**** SOURCE EXCERPT
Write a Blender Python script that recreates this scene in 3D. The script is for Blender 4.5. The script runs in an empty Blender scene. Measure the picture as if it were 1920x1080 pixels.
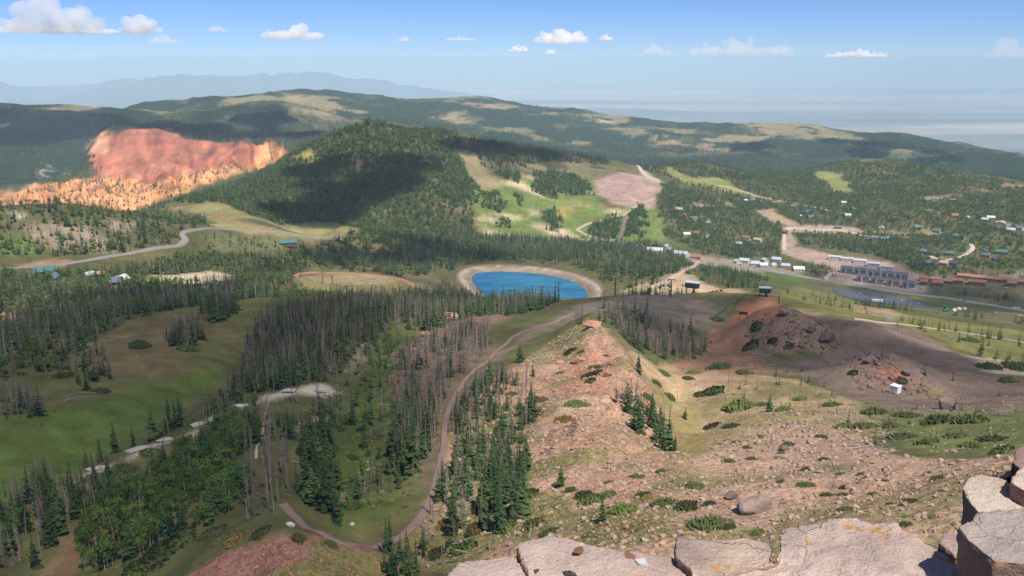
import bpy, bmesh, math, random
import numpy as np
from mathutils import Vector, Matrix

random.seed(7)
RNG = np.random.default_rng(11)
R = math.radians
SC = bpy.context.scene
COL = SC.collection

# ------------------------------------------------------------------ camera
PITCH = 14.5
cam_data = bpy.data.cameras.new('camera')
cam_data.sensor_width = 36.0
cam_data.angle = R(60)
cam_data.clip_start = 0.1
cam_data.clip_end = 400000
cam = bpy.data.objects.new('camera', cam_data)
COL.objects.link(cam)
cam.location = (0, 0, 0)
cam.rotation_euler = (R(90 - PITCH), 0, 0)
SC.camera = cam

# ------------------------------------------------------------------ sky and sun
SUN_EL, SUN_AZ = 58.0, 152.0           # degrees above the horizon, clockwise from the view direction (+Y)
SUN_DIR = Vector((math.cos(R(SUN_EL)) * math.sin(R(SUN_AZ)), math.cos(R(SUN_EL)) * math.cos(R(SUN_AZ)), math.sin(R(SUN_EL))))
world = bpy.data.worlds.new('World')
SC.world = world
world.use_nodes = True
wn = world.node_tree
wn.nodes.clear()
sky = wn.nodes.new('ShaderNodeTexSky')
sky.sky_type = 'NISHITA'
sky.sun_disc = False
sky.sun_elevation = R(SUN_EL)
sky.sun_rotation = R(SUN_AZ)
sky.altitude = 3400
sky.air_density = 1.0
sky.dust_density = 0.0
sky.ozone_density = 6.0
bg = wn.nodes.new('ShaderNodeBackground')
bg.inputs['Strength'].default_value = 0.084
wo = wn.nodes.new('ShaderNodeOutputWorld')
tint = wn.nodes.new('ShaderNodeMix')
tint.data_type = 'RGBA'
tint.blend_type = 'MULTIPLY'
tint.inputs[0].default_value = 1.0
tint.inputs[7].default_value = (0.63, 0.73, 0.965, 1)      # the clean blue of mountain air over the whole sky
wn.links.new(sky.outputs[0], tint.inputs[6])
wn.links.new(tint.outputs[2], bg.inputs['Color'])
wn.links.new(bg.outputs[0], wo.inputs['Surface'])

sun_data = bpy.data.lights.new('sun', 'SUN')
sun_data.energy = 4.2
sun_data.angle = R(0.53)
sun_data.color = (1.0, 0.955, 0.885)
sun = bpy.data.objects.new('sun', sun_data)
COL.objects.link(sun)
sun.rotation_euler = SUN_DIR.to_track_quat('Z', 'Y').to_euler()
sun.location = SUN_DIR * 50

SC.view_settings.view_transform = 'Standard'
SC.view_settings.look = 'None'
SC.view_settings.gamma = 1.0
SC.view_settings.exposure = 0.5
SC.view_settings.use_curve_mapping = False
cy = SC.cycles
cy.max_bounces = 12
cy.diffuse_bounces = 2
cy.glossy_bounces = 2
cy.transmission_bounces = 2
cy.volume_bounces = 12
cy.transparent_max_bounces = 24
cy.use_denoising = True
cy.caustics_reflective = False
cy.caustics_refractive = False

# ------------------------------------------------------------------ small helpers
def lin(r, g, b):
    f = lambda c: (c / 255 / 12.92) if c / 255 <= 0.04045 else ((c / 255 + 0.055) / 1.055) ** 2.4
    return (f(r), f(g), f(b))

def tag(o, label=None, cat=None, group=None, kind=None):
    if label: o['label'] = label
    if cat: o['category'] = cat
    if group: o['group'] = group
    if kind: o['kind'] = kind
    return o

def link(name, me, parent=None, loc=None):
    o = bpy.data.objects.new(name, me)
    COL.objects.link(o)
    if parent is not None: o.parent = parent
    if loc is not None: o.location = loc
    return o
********
DIRECTIONS FOR THIS TASK: Give the number of lines where the string "scene" occurs, without any further text.

EXPECTED OUTPUT: 2